**Directions:** Tally the lines with the word "script" and report the number alone.

**Dataset content:**

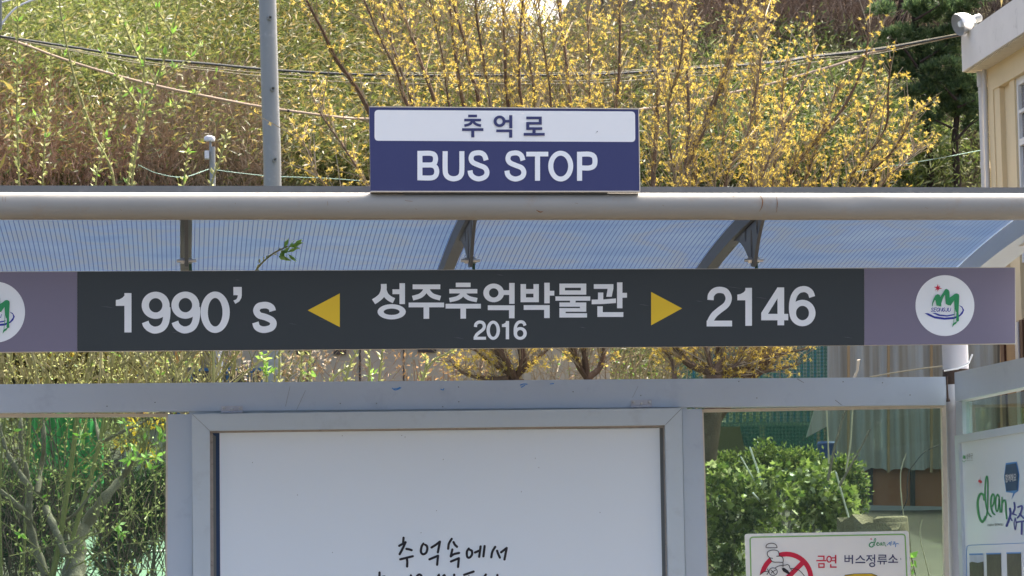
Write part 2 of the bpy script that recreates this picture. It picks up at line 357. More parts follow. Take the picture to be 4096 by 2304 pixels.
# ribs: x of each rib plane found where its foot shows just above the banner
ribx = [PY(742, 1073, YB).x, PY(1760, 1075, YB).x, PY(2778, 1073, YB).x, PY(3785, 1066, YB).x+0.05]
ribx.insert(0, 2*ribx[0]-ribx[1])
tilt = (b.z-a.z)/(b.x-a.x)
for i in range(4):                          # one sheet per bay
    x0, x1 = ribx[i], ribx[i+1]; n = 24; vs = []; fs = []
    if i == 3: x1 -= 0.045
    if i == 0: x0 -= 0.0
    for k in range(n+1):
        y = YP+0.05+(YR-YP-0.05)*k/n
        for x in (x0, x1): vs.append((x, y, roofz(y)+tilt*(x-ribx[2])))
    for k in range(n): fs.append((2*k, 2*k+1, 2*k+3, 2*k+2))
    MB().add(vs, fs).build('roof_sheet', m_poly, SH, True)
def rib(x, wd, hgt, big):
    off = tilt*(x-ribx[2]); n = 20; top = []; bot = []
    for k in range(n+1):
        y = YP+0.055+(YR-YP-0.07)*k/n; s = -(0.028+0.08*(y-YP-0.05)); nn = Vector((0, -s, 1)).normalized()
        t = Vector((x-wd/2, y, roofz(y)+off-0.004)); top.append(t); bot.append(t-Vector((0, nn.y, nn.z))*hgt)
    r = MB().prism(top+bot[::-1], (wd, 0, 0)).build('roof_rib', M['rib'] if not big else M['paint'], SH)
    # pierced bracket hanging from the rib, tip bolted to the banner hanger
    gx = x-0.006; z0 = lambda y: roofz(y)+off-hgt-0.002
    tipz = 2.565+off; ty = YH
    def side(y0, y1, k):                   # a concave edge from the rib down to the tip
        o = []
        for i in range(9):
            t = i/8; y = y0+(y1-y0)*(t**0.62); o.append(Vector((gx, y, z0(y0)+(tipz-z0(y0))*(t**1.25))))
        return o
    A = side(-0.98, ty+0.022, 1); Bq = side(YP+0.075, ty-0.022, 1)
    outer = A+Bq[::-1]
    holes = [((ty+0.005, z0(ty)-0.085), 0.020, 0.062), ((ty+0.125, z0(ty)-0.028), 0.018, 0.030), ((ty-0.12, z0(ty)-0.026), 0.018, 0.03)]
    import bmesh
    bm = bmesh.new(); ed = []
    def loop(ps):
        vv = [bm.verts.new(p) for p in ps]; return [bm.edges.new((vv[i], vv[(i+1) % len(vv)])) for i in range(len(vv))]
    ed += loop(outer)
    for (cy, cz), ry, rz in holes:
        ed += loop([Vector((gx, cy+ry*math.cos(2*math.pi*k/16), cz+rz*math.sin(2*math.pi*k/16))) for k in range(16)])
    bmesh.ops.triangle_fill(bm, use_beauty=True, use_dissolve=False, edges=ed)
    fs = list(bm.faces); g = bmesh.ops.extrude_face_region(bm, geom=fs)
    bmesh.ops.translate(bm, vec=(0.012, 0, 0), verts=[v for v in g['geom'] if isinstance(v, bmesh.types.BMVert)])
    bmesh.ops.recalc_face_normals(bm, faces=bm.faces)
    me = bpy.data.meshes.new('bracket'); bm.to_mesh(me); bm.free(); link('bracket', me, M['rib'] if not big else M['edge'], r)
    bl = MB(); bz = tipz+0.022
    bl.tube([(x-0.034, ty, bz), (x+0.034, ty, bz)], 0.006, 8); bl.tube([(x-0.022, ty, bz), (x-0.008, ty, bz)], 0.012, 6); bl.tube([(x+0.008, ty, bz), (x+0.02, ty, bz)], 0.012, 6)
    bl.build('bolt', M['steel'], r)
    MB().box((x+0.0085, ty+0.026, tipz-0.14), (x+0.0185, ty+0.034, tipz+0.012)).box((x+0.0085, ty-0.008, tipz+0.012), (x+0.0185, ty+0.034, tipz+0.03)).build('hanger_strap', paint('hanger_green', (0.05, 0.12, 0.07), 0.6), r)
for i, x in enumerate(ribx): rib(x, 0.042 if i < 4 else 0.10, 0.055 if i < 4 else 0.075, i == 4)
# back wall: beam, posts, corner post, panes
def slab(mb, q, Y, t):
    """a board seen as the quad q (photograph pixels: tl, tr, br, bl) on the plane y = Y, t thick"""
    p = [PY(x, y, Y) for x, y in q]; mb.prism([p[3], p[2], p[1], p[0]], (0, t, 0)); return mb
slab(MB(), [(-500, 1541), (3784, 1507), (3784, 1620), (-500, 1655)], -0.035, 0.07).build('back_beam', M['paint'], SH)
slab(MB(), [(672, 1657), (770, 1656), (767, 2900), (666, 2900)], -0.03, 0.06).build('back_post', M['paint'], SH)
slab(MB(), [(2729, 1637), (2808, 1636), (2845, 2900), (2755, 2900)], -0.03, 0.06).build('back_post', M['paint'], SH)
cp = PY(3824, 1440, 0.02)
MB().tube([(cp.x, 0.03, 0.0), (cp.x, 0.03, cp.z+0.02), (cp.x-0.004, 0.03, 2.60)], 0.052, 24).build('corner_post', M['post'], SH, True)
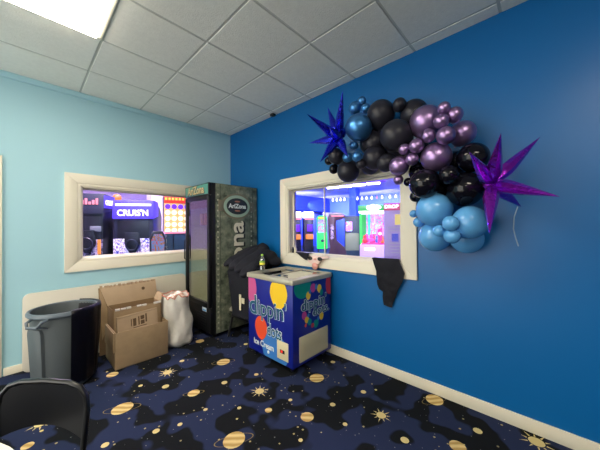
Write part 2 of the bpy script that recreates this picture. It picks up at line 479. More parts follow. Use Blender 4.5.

**Answer to the exercise:** 2